*Short problem:* Reproduce the material in full, unchanged.

*Data extract:*
* * *

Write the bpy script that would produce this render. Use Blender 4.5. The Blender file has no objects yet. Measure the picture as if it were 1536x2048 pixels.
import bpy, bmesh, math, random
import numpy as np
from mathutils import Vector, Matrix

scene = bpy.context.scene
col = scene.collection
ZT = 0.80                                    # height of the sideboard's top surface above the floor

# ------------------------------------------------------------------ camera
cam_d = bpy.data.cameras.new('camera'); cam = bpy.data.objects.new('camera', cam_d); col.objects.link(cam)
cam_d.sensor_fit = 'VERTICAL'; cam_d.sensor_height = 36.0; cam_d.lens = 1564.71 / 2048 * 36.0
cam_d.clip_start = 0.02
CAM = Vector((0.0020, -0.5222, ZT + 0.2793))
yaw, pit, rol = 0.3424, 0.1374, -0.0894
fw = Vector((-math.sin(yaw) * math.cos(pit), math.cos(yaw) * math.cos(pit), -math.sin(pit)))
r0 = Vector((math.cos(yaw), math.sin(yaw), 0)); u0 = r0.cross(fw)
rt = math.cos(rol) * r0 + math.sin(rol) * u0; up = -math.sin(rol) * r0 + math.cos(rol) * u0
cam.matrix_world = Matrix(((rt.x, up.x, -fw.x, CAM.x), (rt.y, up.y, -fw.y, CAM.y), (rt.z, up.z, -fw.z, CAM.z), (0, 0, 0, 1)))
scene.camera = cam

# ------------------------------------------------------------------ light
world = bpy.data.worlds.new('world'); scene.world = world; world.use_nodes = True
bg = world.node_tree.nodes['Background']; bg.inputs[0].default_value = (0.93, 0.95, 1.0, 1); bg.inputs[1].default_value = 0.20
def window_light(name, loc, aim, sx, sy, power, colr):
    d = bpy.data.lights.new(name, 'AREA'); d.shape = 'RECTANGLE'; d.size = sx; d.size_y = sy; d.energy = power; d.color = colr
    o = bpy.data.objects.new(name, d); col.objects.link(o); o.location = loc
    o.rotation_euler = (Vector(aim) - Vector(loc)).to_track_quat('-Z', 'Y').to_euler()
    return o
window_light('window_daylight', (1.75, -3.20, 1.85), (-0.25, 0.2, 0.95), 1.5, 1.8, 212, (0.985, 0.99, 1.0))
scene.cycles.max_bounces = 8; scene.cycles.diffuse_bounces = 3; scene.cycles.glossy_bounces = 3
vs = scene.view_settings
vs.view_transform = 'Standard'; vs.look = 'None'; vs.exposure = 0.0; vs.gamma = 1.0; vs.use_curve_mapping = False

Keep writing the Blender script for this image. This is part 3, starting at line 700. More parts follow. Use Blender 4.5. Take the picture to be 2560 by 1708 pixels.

* * *

*Task answer:*
Write the bpy script that would produce this render. Use Blender 4.5. The Blender file has no objects yet. Measure the picture as if it were 1536x2048 pixels.
import bpy, bmesh, math, random
import numpy as np
from mathutils import Vector, Matrix

scene = bpy.context.scene
col = scene.collection
ZT = 0.80                                    # height of the sideboard's top surface above the floor

# ------------------------------------------------------------------ camera
cam_d = bpy.data.cameras.new('camera'); cam = bpy.data.objects.new('camera', cam_d); col.objects.link(cam)
cam_d.sensor_fit = 'VERTICAL'; cam_d.sensor_height = 36.0; cam_d.lens = 1564.71 / 2048 * 36.0
cam_d.clip_start = 0.02
CAM = Vector((0.0020, -0.5222, ZT + 0.2793))
yaw, pit, rol = 0.3424, 0.1374, -0.0894
fw = Vector((-math.sin(yaw) * math.cos(pit), math.cos(yaw) * math.cos(pit), -math.sin(pit)))
r0 = Vector((math.cos(yaw), math.sin(yaw), 0)); u0 = r0.cross(fw)
rt = math.cos(rol) * r0 + math.sin(rol) * u0; up = -math.sin(rol) * r0 + math.cos(rol) * u0
cam.matrix_world = Matrix(((rt.x, up.x, -fw.x, CAM.x), (rt.y, up.y, -fw.y, CAM.y), (rt.z, up.z, -fw.z, CAM.z), (0, 0, 0, 1)))
scene.camera = cam

# ------------------------------------------------------------------ light
world = bpy.data.worlds.new('world'); scene.world = world; world.use_nodes = True
bg = world.node_tree.nodes['Background']; bg.inputs[0].default_value = (0.93, 0.95, 1.0, 1); bg.inputs[1].default_value = 0.20
def window_light(name, loc, aim, sx, sy, power, colr):
    d = bpy.data.lights.new(name, 'AREA'); d.shape = 'RECTANGLE'; d.size = sx; d.size_y = sy; d.energy = power; d.color = colr
    o = bpy.data.objects.new(name, d); col.objects.link(o); o.location = loc
    o.rotation_euler = (Vector(aim) - Vector(loc)).to_track_quat('-Z', 'Y').to_euler()
    return o
window_light('window_daylight', (1.75, -3.20, 1.85), (-0.25, 0.2, 0.95), 1.5, 1.8, 212, (0.985, 0.99, 1.0))
scene.cycles.max_bounces = 8; scene.cycles.diffuse_bounces = 3; scene.cycles.glossy_bounces = 3
vs = scene.view_settings
vs.view_transform = 'Standard'; vs.look = 'None'; vs.exposure = 0.0; vs.gamma = 1.0; vs.use_curve_mapping = False

Keep writing the Blender script for this image. This is part 3, starting at line 700. More parts follow. Use Blender 4.5. Take the picture to be 2560 by 1708 pixels.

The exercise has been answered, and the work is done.